Hoy la reconversión creativa de nuestras industrias es, qué duda cabe, tan importante como su misma reconversión tecnológica. El sentido de la forma, la audacia y el buen gusto han dejado de ser un lujo para transformarse en la base indispensable de una nueva expansión industrial europea. Nada nos cuesta más, sin embargo, que este sencillo gesto de recogernos el pelo en el arte y soltárnoslo en la industria; esta operación de investigar nuestra sensibilidad, de explotar nuestra tradición, comercializar nuestra experiencia y manufacturar una imagen que dé un valor añadido a nuestros productos. Pero éste es precisamente -él propio Freud lo describió así- el mecanismo psicológico de la creación o invención formal. En efecto: una forma o expresión sólo alcanza un interés estético cuando es capaz de transmitir a los demás la experiencia peculiar e improbable que ha vivido su creador. Crear no es, pues, sino la capacidad de contarse: de constituir un cuento, un mito o una saga de sí mismo. De ahí que a la hora de hacerlo cada país no pueda sino partir de su peculiar genio y experiencia: que los americanos hayan estilizado su dinamismo y los franceses su cartesianismo, los italianos su tradición y agilidad y los japoneses su genio en la traducción formal. Y de ahí también que, a la hora de traducimos a nosotros mismos, algunos rasgos del carácter español nos plantean más problemas de la cuenta.
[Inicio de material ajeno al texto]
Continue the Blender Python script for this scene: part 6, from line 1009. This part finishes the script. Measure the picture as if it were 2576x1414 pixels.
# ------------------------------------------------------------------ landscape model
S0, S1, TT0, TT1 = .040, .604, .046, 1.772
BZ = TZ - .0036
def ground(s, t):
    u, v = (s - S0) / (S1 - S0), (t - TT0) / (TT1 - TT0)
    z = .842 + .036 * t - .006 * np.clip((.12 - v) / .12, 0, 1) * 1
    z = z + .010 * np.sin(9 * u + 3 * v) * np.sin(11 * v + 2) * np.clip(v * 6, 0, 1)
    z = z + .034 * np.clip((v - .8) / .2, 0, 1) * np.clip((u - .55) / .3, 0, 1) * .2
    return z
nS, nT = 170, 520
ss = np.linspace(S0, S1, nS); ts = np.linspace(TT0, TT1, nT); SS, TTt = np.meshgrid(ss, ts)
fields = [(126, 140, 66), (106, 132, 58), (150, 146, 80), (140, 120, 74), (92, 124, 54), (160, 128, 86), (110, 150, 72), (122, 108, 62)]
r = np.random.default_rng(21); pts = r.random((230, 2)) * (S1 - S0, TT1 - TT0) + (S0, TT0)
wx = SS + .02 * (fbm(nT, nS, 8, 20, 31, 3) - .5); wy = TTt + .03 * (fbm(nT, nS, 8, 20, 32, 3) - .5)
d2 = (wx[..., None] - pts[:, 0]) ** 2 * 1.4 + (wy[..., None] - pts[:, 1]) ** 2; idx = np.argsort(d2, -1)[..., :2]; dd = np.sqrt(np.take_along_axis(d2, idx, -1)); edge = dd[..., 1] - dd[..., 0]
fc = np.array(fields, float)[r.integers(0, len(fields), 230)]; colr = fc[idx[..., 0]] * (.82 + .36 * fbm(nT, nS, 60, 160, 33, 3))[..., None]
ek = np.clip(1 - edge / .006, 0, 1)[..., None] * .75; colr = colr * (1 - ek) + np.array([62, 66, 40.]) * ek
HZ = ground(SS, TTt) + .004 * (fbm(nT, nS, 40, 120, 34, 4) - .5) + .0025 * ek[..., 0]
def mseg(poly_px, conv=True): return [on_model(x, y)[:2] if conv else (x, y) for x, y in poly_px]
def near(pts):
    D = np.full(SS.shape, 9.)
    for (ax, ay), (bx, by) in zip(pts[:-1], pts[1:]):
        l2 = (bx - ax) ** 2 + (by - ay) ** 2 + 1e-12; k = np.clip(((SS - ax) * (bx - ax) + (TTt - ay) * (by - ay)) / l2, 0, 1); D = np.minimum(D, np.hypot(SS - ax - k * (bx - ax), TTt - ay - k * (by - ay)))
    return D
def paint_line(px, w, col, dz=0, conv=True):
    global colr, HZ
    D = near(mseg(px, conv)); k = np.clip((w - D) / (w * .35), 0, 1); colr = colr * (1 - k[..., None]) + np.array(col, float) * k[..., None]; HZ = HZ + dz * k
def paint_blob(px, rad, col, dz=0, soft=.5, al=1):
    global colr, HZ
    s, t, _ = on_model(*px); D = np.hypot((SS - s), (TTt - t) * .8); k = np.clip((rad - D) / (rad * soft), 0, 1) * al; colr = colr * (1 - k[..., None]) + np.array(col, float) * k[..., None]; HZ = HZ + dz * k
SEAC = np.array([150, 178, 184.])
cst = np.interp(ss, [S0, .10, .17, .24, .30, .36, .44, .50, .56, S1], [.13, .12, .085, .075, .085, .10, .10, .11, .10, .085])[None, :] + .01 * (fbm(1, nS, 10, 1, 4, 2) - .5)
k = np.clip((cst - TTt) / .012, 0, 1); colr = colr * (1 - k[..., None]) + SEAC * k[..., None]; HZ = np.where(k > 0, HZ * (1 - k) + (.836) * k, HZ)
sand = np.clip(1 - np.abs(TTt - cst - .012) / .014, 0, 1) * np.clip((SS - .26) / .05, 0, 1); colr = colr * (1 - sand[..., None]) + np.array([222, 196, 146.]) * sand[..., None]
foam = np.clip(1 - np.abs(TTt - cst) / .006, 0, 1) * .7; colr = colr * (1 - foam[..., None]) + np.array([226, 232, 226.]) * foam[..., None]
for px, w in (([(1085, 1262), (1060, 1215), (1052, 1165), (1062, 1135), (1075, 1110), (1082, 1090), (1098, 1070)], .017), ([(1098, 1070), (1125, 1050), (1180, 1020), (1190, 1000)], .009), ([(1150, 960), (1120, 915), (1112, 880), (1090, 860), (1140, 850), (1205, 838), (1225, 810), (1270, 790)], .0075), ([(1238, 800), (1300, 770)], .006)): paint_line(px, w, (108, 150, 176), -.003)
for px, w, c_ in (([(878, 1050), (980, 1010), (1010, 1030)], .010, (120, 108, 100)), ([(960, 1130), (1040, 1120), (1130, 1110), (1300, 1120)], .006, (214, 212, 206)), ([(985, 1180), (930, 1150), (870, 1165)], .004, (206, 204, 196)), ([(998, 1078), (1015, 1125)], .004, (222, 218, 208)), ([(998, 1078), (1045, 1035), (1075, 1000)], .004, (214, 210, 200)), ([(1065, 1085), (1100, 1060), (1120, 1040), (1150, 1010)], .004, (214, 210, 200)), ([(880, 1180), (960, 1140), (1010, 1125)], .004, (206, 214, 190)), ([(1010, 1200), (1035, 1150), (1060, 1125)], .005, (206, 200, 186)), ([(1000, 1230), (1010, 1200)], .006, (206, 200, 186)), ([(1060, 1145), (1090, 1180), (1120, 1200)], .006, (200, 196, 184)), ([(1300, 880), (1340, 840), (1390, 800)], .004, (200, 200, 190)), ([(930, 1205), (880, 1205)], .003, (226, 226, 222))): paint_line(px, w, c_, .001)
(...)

Ya Hegel habló del decoro y el honor españoles como el sentimiento de que la entera subjetividad del individuo se juega en cada una de sus manifestaciones externas: en su figura, en su nombre, en la conducta de su mujer... El alma se transforma entonces en un exoesqueleto que cualquier opinión puede vulnerar, y que, por lo mismo, hay que proteger como lo más sagrado. Pero hemos visto que la capacidad de innovación formal exige una actitud exactamente contraria a ésta: exige saber correr el riesgo de la extravagancia y el ridículo, ya que todo nuevo gusto aparece al pronto como mal gusto. ¿Y cómo atreverse a jugar, a pasearse y extravagar por el propio perímetro, si cualquier opinión desfavorable puede atentar a lo más íntimo de nuestra persona?

Es más: todo lo que nos sobra en dignidad nos falta muchas veces en conocimientos y competencia técnicos a la hora de inventar la forma de nuestras cosas. Porque la invención formal de los objetos consiste precisamente en encontrar una forma a la vez relativamente improbable (es decir, no banal) y, sin embargo, pertinente (es decir, no gratuita). E igual como la poesía requiera previamente de la gramática, también el diseño requiere un conocimiento anterior de la lógica de la producción y de la sintaxis del mercado. De ahí que, cuando nos ha faltado esta competencia, los objetos no hayan llegado ya con la forma, la imagen e incluso la palabra -a menudo anglosajona- acuñadas de origen.

Mucha honra y poca competencia técnica, que acaban aliadas y precipitando en el rasgo que tantas veces explica nuestra falta de osadía: la inseguridad.

Porque si algo exige la creación de formas es la confianza en la propia peculiaridad o disonancia y la seguridad en las propias manías o extravagancias -esa seguridad que le permite a uno soltarse y mezclar diversos ámbitos de experiencia, dejarse sorprender por las propias sensaciones y tener encima el descaro de afirmarlas.

Ahora bien, ¿de dónde viene hoy esta indecisión a la hora de afirmar nuestra peculiaridad, en un país del que siempre se ha cantado su genio y diferencia? Pues precisamente de ello: de que desde el romanticismo hemos sido objeto y no sujeto de esta atribución; de que han sido los otros quienes han dicho que Spain is different. Desde entonces hemos podido ser fuente de inspiración exótica o cantera de genios inquietantes, pero en cualquier caso han tendido a ser los otros quienes ponían membrete o trade mark a nuestras genialidades. Unas genialidades que, como los niños o los grupos sin conciencia de clase, las hacíamos pero no las sabíamos.

Y esto es ni más ni menos lo que nos falta para acabar de consolidarnos en el mundo del diseñ. La valentía y la confianza para mostrarnos a nosotros mismos, para descubrir nuestra exultante singularidad y no sólo nuestra entre quejumbrosa y vanidosa identidad. Sólo así y entonces dejaremos definitivamente de ser objetos para pasar a ser sujetos, del diseño como de la historia.